= EXERCISE AIM =
Pick out every line of the entries below where "that" occurs, and copy those lines.

= RAW RECORDS =
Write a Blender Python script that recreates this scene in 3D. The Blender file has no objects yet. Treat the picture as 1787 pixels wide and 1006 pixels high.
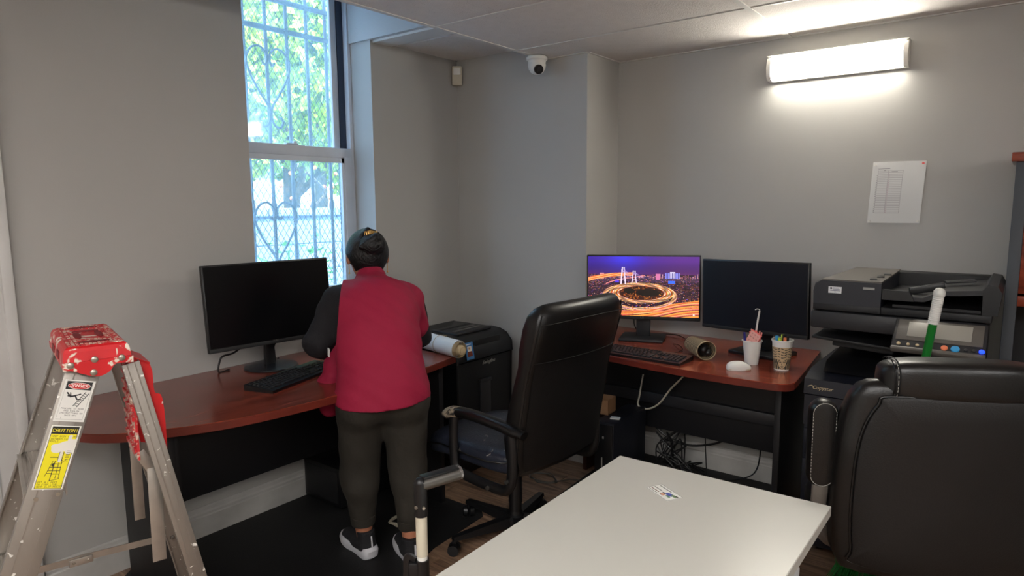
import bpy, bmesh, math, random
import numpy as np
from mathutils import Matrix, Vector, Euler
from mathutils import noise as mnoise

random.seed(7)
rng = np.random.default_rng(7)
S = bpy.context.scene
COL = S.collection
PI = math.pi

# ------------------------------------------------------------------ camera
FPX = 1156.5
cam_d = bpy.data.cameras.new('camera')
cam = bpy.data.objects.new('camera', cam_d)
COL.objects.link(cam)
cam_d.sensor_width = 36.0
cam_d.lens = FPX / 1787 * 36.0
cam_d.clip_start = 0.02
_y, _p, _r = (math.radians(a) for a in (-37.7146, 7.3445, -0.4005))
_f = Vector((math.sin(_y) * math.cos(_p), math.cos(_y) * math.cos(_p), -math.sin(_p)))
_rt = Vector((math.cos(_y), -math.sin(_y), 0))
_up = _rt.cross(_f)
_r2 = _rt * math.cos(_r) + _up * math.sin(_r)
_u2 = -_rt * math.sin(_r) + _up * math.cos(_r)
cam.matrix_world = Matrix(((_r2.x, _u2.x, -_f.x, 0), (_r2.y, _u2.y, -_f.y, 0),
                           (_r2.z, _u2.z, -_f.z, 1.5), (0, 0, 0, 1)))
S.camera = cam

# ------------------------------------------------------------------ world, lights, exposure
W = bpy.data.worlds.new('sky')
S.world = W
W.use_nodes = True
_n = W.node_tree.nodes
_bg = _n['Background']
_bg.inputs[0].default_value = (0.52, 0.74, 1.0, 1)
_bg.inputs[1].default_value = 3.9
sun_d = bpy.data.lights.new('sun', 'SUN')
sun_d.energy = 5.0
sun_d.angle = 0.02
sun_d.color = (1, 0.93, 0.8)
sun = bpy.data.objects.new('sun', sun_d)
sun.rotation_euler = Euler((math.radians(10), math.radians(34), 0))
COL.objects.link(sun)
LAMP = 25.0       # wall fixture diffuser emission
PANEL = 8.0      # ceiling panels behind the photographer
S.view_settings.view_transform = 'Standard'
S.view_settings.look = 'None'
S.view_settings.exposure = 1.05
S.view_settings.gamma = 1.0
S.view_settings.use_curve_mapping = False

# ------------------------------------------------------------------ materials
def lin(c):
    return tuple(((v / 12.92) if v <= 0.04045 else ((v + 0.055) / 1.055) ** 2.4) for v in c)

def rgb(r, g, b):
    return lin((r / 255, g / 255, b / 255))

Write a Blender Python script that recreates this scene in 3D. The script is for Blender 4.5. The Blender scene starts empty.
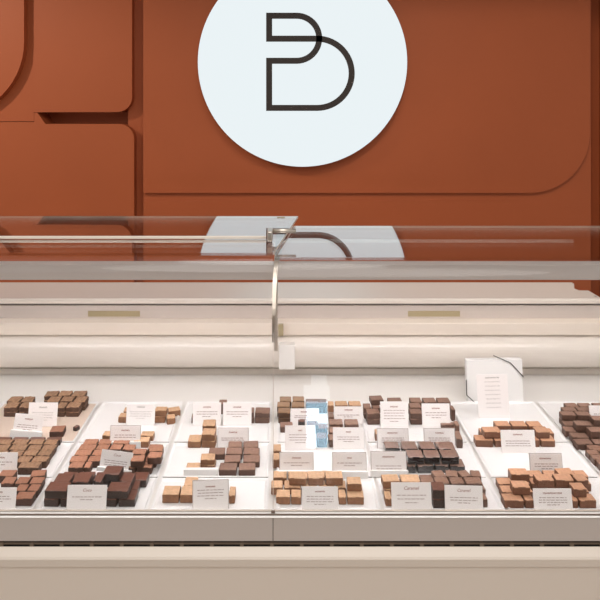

= EXERCISE OUTPUT =
Write a Blender Python script that recreates this scene in 3D. The Blender file has no objects yet. Treat the picture as 1787 pixels wide and 1006 pixels high.
Write a Blender Python script that recreates this scene in 3D. The script is for Blender 4.5. The Blender scene starts empty.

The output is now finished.